Two times this week I have facilitated a dialogue with women leaders on the topic of women working with other women. Specifically, we examined why it can be so difficult. Needless to say, I’m exhausted. However, what I’ve observed in both groups has me really intrigued and has given me the inspiration to keep this topic on the table with the women with which I interact. Despite my sweaty palms.

This is a tough topic. Most research on the matter concludes that is exactly why it is among the lists of “undiscussables” with women. From my own experience, it can bring up issues of shame, embarrassment, defensiveness, and most certainly denial. I’ve found this to be true for myself and most recently, I have observed this in other women engaging in the topic. What it requires is women to look at the “dirty underbelly” of female culture. There is an increasing amount of research on the topic of why women struggle to work with one another. The findings typically attribute it to three dynamics: how we are encultured as girls to deal with anger and conflict, the fact that we are often pitted against each other in the media and the challenges we face as we aspire to be leaders within a society that traditionally honors and rewards the masculine.

So sure, there are a lot of good reasons this is happening. And certainly, this is a really hard issue to explore as a group of women. But here is my concern: what if we don’t? What are the consequences for us as women if we don’t discuss this issue and begin to take ownership of our collective dynamics and perceptions? What then? My fear: more of the same. In fact, the research out there comes to the same conclusion: until women rise up address this within our own culture of women, we will find ourselves stuck and divided. More of the same.

From my experiences this week, I’m getting a bit clearer on the rub. What I’m noticing is when women don’t relate to the statistics and the stories that would paint this picture of “internalized sexism” – either because of their experiences or because of their own resistance to claim a rather unattractive issue – they tend to vehemently push away the topic as if it was a hot potato. Which it is. The problem is, who will catch it? And ironically, isn’t the very notion of “passing the potato” to another woman discounting the many, many voices of women who claim this issue is true and alive to them? Isn’t that in itself an act of judging and differentiating ourselves from other women?

And then there is the whole Law of Attraction thing… If we begin to focus on this topic as women and talk about it more, won’t that “draw it in” to us? So, in effect, we will be creating more of what we don’t want: divisiveness, disagreement, and conflict among women?

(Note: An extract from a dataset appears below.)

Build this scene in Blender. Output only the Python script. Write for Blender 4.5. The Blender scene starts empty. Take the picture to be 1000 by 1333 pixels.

So what’s a woman to do? Simple, the research concludes: RISE UP and DO SOMETHING!!!! The bottom line, is that we need more women winning, than losing. We need to see the connections between our successes and our losses and resist the urge to just use our own perceptions and experiences to drive our actions (or inactions). We need to wrap our minds around the idea that when we find fault with another woman – or another woman does – the notion is reinforced that women are somehow faulty. And that includes you, whether you “deserve it” or not. So the invitation is to turn the tide – to somehow make it fashionable to be good to each other (which flies in the face of the current cultural mindset).

Specifically, here is what we can each do:
Become less judgmental about other women
Find common ground – we are more similar than different, so focus on that
Don’t allow the media, or anybody else for that matter, to define who you are.
Support women’s organizations with your involvement and/or your checkbook.
Mentor a younger woman–become an ally for another woman and support her success. Be an activist in ways that engages dialogue, not debate: invite curiosity, not judgment.

So what do you think? Let’s talk about this. And I’d ask you again: what are the consequences if we don’t? Isn’t it time?